As for Hendrix, I hate to suggest this, because this is one of my favorite things to make fun of in my rock-snob life (ie, “all black artists have to be compared to Hendrix”), but Hendrix’s guitar style was key in bringing the electric guitar to the fore in black music, from the Miles Davis’ electric stuff to Funkadelic to the Isley Brothers to Curtis Mayfield’s Superfly stuff to, eventually, later ’70s funk. Hendrix’s style, in part, came out of the playing of 1960s Mayfield and the Isley guitarist’s work, but he brought it to the fore in rock ‘n roll. By doing so he kind of gave the guitar back to black musicians who would follow him – but NOT The Busboys:)
I dunno, I think that’s too easy a comparison.

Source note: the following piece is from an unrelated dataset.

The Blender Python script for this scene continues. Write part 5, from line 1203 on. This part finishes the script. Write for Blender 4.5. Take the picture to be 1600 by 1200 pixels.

Waits has said he never really listened to him, that his wife was the Beefheart fan, and I tend to believe him on that particular point. I think there’s as much Kurt Weill and Bertolt Brecht in post ’81 Waits as there is Van Vliet. The voice was something Waits always had, and having listened to a ton of both of those guys’ material, I think the similarities are just cursory. They’re really doing two very different things. The scratchy, growly vocals aren’t enough for me to think he was directly influenced by Beefheart. I think actual old blues records are a more likely source of inspiration, as well as the previously stated Weill/Brecht, and various records of indigenous folk musics from all over the world. I used to have a compilation tape of a bunch of stuff he claimed to have been inspired by – I can’t remember now if it was from a magazine, radio interview, or what, but it made more sense to me that he would have dug for inspiration from more unlikely and obscure sources than a, relatively speaking, well-known contemporary American performer.
I think Waits may have included a song-poem or two in that comp., which makes complete sense if you think about the instrumental sounds on some of those things. I know he’s a big fan of the Chamberlain, the unwieldy pre-Mellotron keyboard that utilizes tapes of various instruments and voices (like a primitive sampler), which was also one of Rodd Keith’s favored instruments. Again, I think that kind of stuff is more an influence on Waits than Don ever was.